Question on NEC 250.32 outbuilding – 911
The electrical inspector is coming BACK tomorrow (Friday 3/16) and I’m going through the punchlist he left last time. I though I had it all figured out, but there’s one item I’m stumped on.
Situation: we have a potting shed that the prior owner ran power to from the main panel. Overhead wires in PVC conduit, just 6 feet away. 6/3 for the kiln, and two 12/2 for heat and lights. Well, I got dinged on this: the outbuilding only gets one wire (the 6/3), not 3) NEC 225.30. Fine. I’ll disconnect the others at both ends.
And I need a subpanel in the outbuilding. Fine. Got one.
But where I’m stumped is this:
“Buildings or structures supplied by feeders or branch circuits shall have a grounding electrode or grounding electrode system installed in accordance with 250.50. The grounding electrode conductors shall be connected in accordance with 250.32(b)”
So.. I looked up 250.32(b) in the Washington State L&I code, and it starts talking about equipment grounding. Ok, fine. Run a bare #10 (or #6?) to the subpanel frame, not the ground/neutral bars. But that’s just one end, where does the other end go?
1. To the other panel? In the house, all grounds are connected. The neutral/grounds are wired to the equipment, wired to the plumbing and a 5/8″ rod.
2. to the Earth? with a 5/8″ galv ground rod? Might be… and if so, would that solve the “grounding electrode” business?
Replies
A ground rod is a grounding electrode. You definitely need a ground rod for your panel.
They won't sell you a gun if you are crying.
http://thewoodwhisperer.com/
you got to have 4 wire to main and a ground rod driven at out building
If the two panels aren't connected by a metal raceway then you don't need the ground from the main panel.
They won't sell you a gun if you are crying.
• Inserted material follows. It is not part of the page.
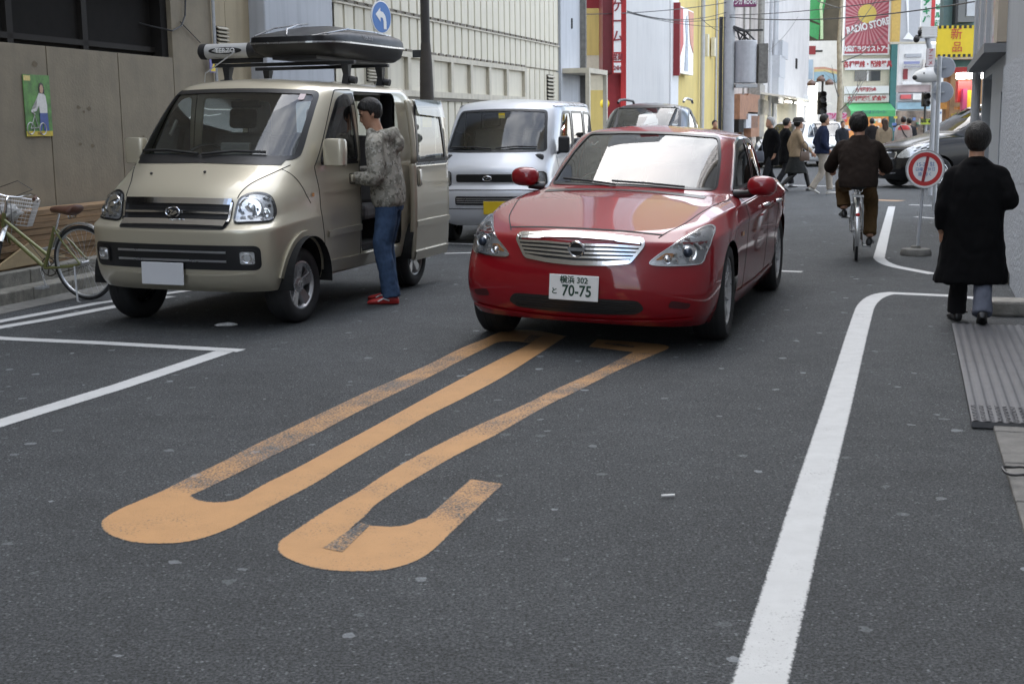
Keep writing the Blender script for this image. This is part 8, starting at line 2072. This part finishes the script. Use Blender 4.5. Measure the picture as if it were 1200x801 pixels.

http://thewoodwhisperer.com/
my favorite county inspector wrote me up on this matter. 4 wire no matter what. so thats what I did. and my building 80 feet away with pvc conduit
They all read it their own way. :)
They won't sell you a gun if you are crying.
http://thewoodwhisperer.com/
Yep, makes sense. Just got back from the hardware store, 30 bucks lighter.
Greetings from somewhere else in Washington. They are probably going to require (2) 5/8" x 8 ground rods driven all the way in, not closer than 6' from each other, with a ground wire from the subpanel... I think that'd be #6 copper but you better check. Anything more than 5 feet of metal water pipe (or gas, I suppose) is going to require bonding also.
I hope you're wrong on that 2 rod thing... I just have one. After all, it's not for current grounding, just the equipment ground.
Oh, and by the way, I just got done pounding in the ground rod and that was the sweetest ground rod I ever sunk into earth.. it must have gone in 1-2" per whack of the 5 lb hammer. Done in no time!!
(and if I DO need another rod, it won't take long to install)...
Well, we passed! And I found out the mysteries of outbuilding grounding (at least as far as my inspector is concerned):
#6 solid copper from 8' galv ground rod to a strip attached to the panel box.
All copper grounds including the feeder ground go to this strip.
White/red/black to the bus and insulated neutral bar, and all white neutrals to that insulated neutral bar.
And one rod was enough to satisfy him.
-- pshew! We only had to put the sheetrockers off one week.